Oxfam School quits campaign in protest.

Oxfam School quits campaign in protest.
With two months to go before the conference in Dakar, Senegal, Oxfam announced it was pulling out of the Unesco-led committee because the plans so far offered nothing for the world’s poorest children, 125m of whom are not at school.

Accusing the international organisations and western donors of a lack of political will, the agency said that the draft blueprint for the Dakar conference was “woefully inadequate”.

“This conference should be doing for education what the earth summit did for the environment, which is putting it at the top of the agenda and coming up with practical strategies,” said Kevin Watkins, senior policy officer at Oxfam. “At the moment, it is seen as a teddy bears’ picnic for international bureaucrats.”

The Dakar forum marks the 10th anniversary of the international pledge on basic education for all, which was supposed to have been achieved this year.

In many countries education enrolment rates have got worse rather than improved since 1990 and the target date has been moved to 2015. However, aid agencies doubt that even this target will be met unless world political leaders throw their weight behind it.

“The draft framework is little more than a set of vaguely worded reaffirmations of past principles and already agreed human development targets. It lacks any strategy for mobilising the resources or achieving the wider reforms needed to deliver on the right to education,” said Oxfam’s letter of resignation.

It added: “Having shamefully failed to deliver on the commitments they made 10 years ago, governments are being asked to sign on to a blueprint that commits them to nothing – and which will deliver nothing.”

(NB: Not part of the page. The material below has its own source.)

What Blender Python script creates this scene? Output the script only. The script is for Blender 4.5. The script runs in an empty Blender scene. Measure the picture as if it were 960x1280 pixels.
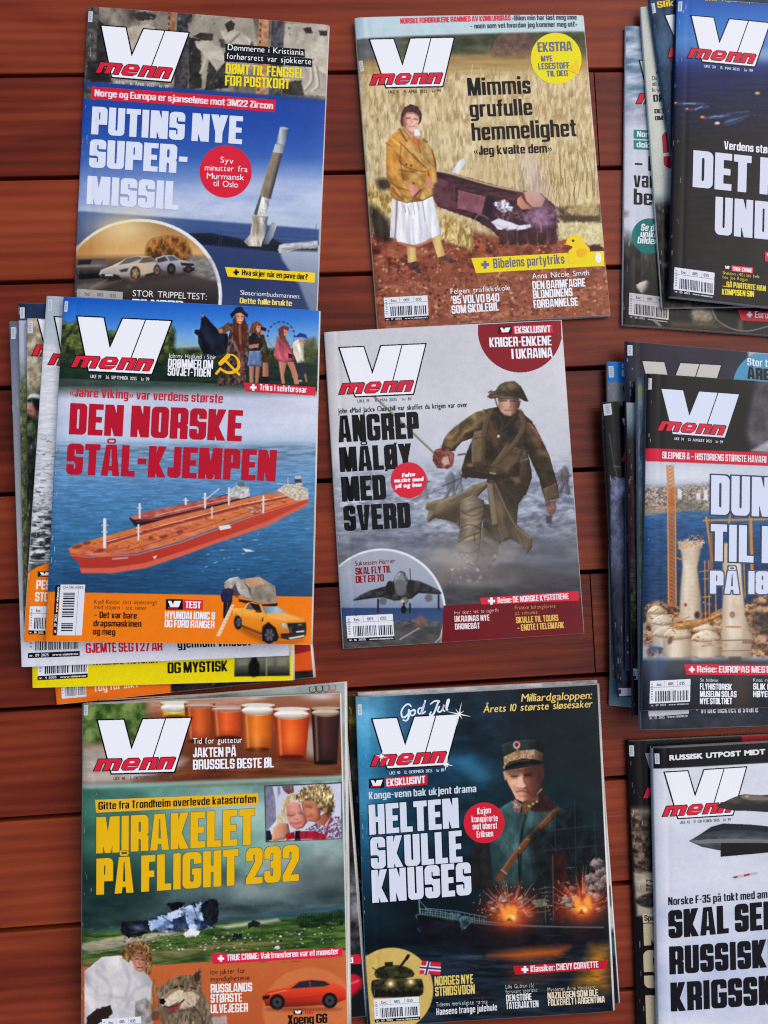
import bpy, math, random
import numpy as np
from mathutils import Matrix, Vector

S = bpy.context.scene
COL = S.collection
random.seed(7)
BOARD = 0.0935                      # pitch of the deck boards in metres

# ------------------------------------------------------------------ camera
FPX = 931.0                         # focal length in photo pixels (960 x 1280 frame)
PITCH, YAW, ROLL = math.radians(1.95), math.radians(-3.45), math.radians(-2.70)
CAM_H = 7.145 * BOARD
def _rot(p, y, r):
    cx, sx, cy, sy, cz, sz = math.cos(p), math.sin(p), math.cos(y), math.sin(y), math.cos(r), math.sin(r)
    X = np.array([[1, 0, 0], [0, cx, -sx], [0, sx, cx]])
    Y = np.array([[cy, 0, sy], [0, 1, 0], [-sy, 0, cy]])
    Z = np.array([[cz, -sz, 0], [sz, cz, 0], [0, 0, 1]])
    return Y @ X @ Z
CR = _rot(PITCH, YAW, ROLL)
cam = bpy.data.cameras.new('camera')
cam.sensor_fit = 'VERTICAL'; cam.sensor_height = 24.0; cam.lens = 24.0 * FPX / 1280.0
cam.clip_start = 0.01; cam.clip_end = 100.0
cam_o = bpy.data.objects.new('camera', cam); COL.objects.link(cam_o)
M4_ = Matrix([[*CR[0], 0], [*CR[1], 0], [*CR[2], CAM_H], [0, 0, 0, 1]])
cam_o.matrix_world = M4_
S.camera = cam_o

# ------------------------------------------------------------------ sky and sun (soft daylight)
SUN_EL, SUN_AZ = math.radians(50), math.radians(66)      # azimuth counted from +Y towards +X
w = bpy.data.worlds.new('World'); S.world = w; w.use_nodes = True
nt = w.node_tree; nt.nodes.clear()
sky = nt.nodes.new('ShaderNodeTexSky'); sky.sky_type = 'NISHITA'; sky.sun_disc = False
sky.sun_elevation = SUN_EL; sky.sun_rotation = SUN_AZ; sky.dust_density = 3.0; sky.ozone_density = 1.0
bg = nt.nodes.new('ShaderNodeBackground'); bg.inputs['Strength'].default_value = 0.11
wo = nt.nodes.new('ShaderNodeOutputWorld')
nt.links.new(sky.outputs['Color'], bg.inputs['Color']); nt.links.new(bg.outputs['Background'], wo.inputs['Surface'])
sl = bpy.data.lights.new('sun', 'SUN'); sl.energy = 1.5; sl.angle = math.radians(75); sl.color = (1.0, 0.95, 0.88)
so = bpy.data.objects.new('sun', sl); COL.objects.link(so)
_d = Vector((math.sin(SUN_AZ) * math.cos(SUN_EL), math.cos(SUN_AZ) * math.cos(SUN_EL), math.sin(SUN_EL)))
so.rotation_euler = _d.to_track_quat('Z', 'Y').to_euler(); so.location = (1, 1, 2)

vs = S.view_settings
vs.view_transform = 'Standard'; vs.look = 'None'; vs.exposure = 0.15; vs.gamma = 1.0; vs.use_curve_mapping = False
S.render.engine = 'CYCLES'
S.cycles.max_bounces = 6; S.cycles.use_denoising = False; S.cycles.filter_width = 1.15

# ------------------------------------------------------------------ photo <-> place
def unproj(px, py, z):
    """the point at height z that the photo shows at pixel (px, py)"""
    px = np.asarray(px, float); py = np.asarray(py, float)
    d = np.stack([px - 480.0, -(py - 640.0), np.full_like(px, -FPX)], -1) @ CR.T
    t = (z - CAM_H) / d[..., 2]
    return np.stack([d[..., 0] * t, d[..., 1] * t], -1)
def proj(P):
    P = np.asarray(P, float)
    q = (P - np.array([0, 0, CAM_H])) @ CR
    return np.stack([480 + FPX * q[..., 0] / -q[..., 2], 640 - FPX * q[..., 1] / -q[..., 2]], -1)
def homog(src, dst):
    A = []; b = []
    for (x, y), (u, v) in zip(src, dst):
        A.append([x, y, 1, 0, 0, 0, -u * x, -u * y]); b.append(u)
        A.append([0, 0, 0, x, y, 1, -v * x, -v * y]); b.append(v)
    h = np.linalg.solve(np.array(A, float), np.array(b, float))
    return np.append(h, 1).reshape(3, 3)
def happly(H, x, y):
    x = np.asarray(x, float); y = np.asarray(y, float)
    w_ = H[2, 0] * x + H[2, 1] * y + H[2, 2]
    return (H[0, 0] * x + H[0, 1] * y + H[0, 2]) / w_, (H[1, 0] * x + H[1, 1] * y + H[1, 2]) / w_

# ------------------------------------------------------------------ materials
def _mat(name):
    m = bpy.data.materials.new(name); m.use_nodes = True
    return m, m.node_tree, m.node_tree.nodes['Principled BSDF']
def mat_print():
    m, t, p = _mat('printed_paper')
    a = t.nodes.new('ShaderNodeAttribute'); a.attribute_name = 'ink'
    t.links.new(a.outputs['Color'], p.inputs['Base Color'])
    n = t.nodes.new('ShaderNodeTexNoise'); n.inputs['Scale'].default_value = 60; n.inputs['Detail'].default_value = 5
    tc = t.nodes.new('ShaderNodeTexCoord'); t.links.new(tc.outputs['Object'], n.inputs['Vector'])
    r = t.nodes.new('ShaderNodeMapRange'); r.inputs['To Min'].default_value = 0.20; r.inputs['To Max'].default_value = 0.32
    t.links.new(n.outputs['Fac'], r.inputs['Value']); t.links.new(r.outputs['Result'], p.inputs['Roughness'])
    p.inputs['Specular IOR Level'].default_value = 0.13
    n2 = t.nodes.new('ShaderNodeTexNoise'); n2.inputs['Scale'].default_value = 14; n2.inputs['Detail'].default_value = 3
    t.links.new(tc.outputs['Object'], n2.inputs['Vector'])
    b = t.nodes.new('ShaderNodeBump'); b.inputs['Strength'].default_value = 0.25; b.inputs['Distance'].default_value = 0.004
    t.links.new(n2.outputs['Fac'], b.inputs['Height']); t.links.new(b.outputs['Normal'], p.inputs['Normal'])
    return m
def mat_pages():
    m, t, p = _mat('page_edges')
    tc = t.nodes.new('ShaderNodeTexCoord'); mp = t.nodes.new('ShaderNodeMapping')
    mp.inputs['Scale'].default_value = (8, 8, 2600)
    t.links.new(tc.outputs['Object'], mp.inputs['Vector'])
    n = t.nodes.new('ShaderNodeTexNoise'); n.inputs['Scale'].default_value = 1; n.inputs['Detail'].default_value = 3
    t.links.new(mp.outputs['Vector'], n.inputs['Vector'])
    r = t.nodes.new('ShaderNodeValToRGB')
    r.color_ramp.elements[0].position = .32; r.color_ramp.elements[0].color = (.30, .29, .29, 1)
    r.color_ramp.elements[1].position = .62; r.color_ramp.elements[1].color = (.78, .77, .74, 1)
    t.links.new(n.outputs['Fac'], r.inputs['Fac']); t.links.new(r.outputs['Color'], p.inputs['Base Color'])
    p.inputs['Roughness'].default_value = .75
    return m
def mat_wood():
    m, t, p = _mat('stained_wood')
    L = t.links
    a = t.nodes.new('ShaderNodeAttribute'); a.attribute_name = 'plank'
    sx = t.nodes.new('ShaderNodeSeparateColor'); L.new(a.outputs['Color'], sx.inputs['Color'])
    tc = t.nodes.new('ShaderNodeTexCoord')
    off = t.nodes.new('ShaderNodeVectorMath'); off.operation = 'SCALE'; off.inputs['Scale'].default_value = 7.0
    L.new(a.outputs['Color'], off.inputs[0])
    ad = t.nodes.new('ShaderNodeVectorMath'); L.new(tc.outputs['Object'], ad.inputs[0]); L.new(off.outputs['Vector'], ad.inputs[1])
    def noise(scale, detail, dist=0.0, rough=.55):
        mp = t.nodes.new('ShaderNodeMapping'); mp.inputs['Scale'].default_value = scale
        L.new(ad.outputs['Vector'], mp.inputs['Vector'])
        n = t.nodes.new('ShaderNodeTexNoise'); n.inputs['Scale'].default_value = 1; n.inputs['Detail'].default_value = detail
        n.inputs['Roughness'].default_value = rough; n.inputs['Distortion'].default_value = dist
        L.new(mp.outputs['Vector'], n.inputs['Vector']); return n
    streak = noise((2.2, 54, 20), 5, 1.2, .6)
    blot = noise((3.2, 14, 5), 3, 1.0)
    fine = noise((22, 700, 60), 2)
    # flowing cathedral grain
    mp = t.nodes.new('ShaderNodeMapping'); mp.inputs['Scale'].default_value = (2.2, 26, 8); L.new(ad.outputs['Vector'], mp.inputs['Vector'])
    wv = t.nodes.new('ShaderNodeTexWave'); wv.wave_type = 'BANDS'; wv.bands_direction = 'Y'; wv.inputs['Scale'].default_value = 1.1
    wv.inputs['Distortion'].default_value = 7.0; wv.inputs['Detail'].default_value = 2; wv.inputs['Detail Scale'].default_value = .7
    L.new(mp.outputs['Vector'], wv.inputs['Vector'])
    def mth(op, x, y):
        n = t.nodes.new('ShaderNodeMath'); n.operation = op
        for i, v in enumerate((x, y)):
            if isinstance(v, (int, float)): n.inputs[i].default_value = v
            else: L.new(v, n.inputs[i])
        return n.outputs[0]
    f = mth('ADD', mth('MULTIPLY', streak.outputs['Fac'], .28), mth('MULTIPLY', blot.outputs['Fac'], .58))
    f = mth('ADD', f, mth('MULTIPLY', wv.outputs['Fac'], .085))
    f = mth('ADD', f, mth('MULTIPLY', fine.outputs['Fac'], .06))
    f = mth('ADD', f, mth('MULTIPLY', mth('SUBTRACT', sx.outputs['Red'], .54), .20))
    r = t.nodes.new('ShaderNodeValToRGB'); e = r.color_ramp.elements
    e[0].position = .30; e[0].color = (.080, .0115, .0060, 1)
    e[1].position = .86; e[1].color = (.370, .080, .028, 1)
    x = e.new(.47); x.color = (.165, .0235, .0095, 1)
    x = e.new(.62); x.color = (.255, .0425, .0145, 1)
    L.new(f, r.inputs['Fac']); L.new(r.outputs['Color'], p.inputs['Base Color'])
    rr = t.nodes.new('ShaderNodeMapRange'); rr.inputs['To Min'].default_value = .26; rr.inputs['To Max'].default_value = .46
    L.new(blot.outputs['Fac'], rr.inputs['Value']); L.new(rr.outputs['Result'], p.inputs['Roughness'])
    p.inputs['Specular IOR Level'].default_value = .16
    b = t.nodes.new('ShaderNodeBump'); b.inputs['Strength'].default_value = .35; b.inputs['Distance'].default_value = .0012
    L.new(mth('ADD', streak.outputs['Fac'], mth('MULTIPLY', fine.outputs['Fac'], .5)), b.inputs['Height']); L.new(b.outputs['Normal'], p.inputs['Normal'])
    return m
def mat_plain(name, col, rough=.8):
    m, t, p = _mat(name)
    n = t.nodes.new('ShaderNodeTexNoise'); n.inputs['Scale'].default_value = 25
    mx = t.nodes.new('ShaderNodeMix'); mx.data_type = 'RGBA'
    mx.inputs['A'].default_value = (*[c * .7 for c in col], 1); mx.inputs['B'].default_value = (*col, 1)
    t.links.new(n.outputs['Fac'], mx.inputs['Factor']); t.links.new(mx.outputs['Result'], p.inputs['Base Color'])
    p.inputs['Roughness'].default_value = rough
    return m
MPRINT, MPAGES, MWOOD, MEARTH = mat_print(), mat_pages(), mat_wood(), mat_plain('dark_ground', (.02, .012, .009))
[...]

Oxfam School quits campaign in protest.

Oxfam is particularly critical of the lack of any financial targets in the draft framework. The agency estimates that the cost of delivering universal primary education is $8bn ($4.9bn) a year for the next 10 years, and wants the west to stump up half of that sum, in return for firm commitments from developing countries that they will cut spending on arms and put the money into education instead.

Dieter Berstecher, the head of the organising committee at Unesco, said Oxfam’s appeal for a $4bn global education fund was unrealistic.

“The remedies are not cash payments from the north but more commitment from governments in the south,” Mr Berstecher said, adding that Oxfam’s contention that third world education was in crisis was not helpful.

“There is a lot of good news,” he said.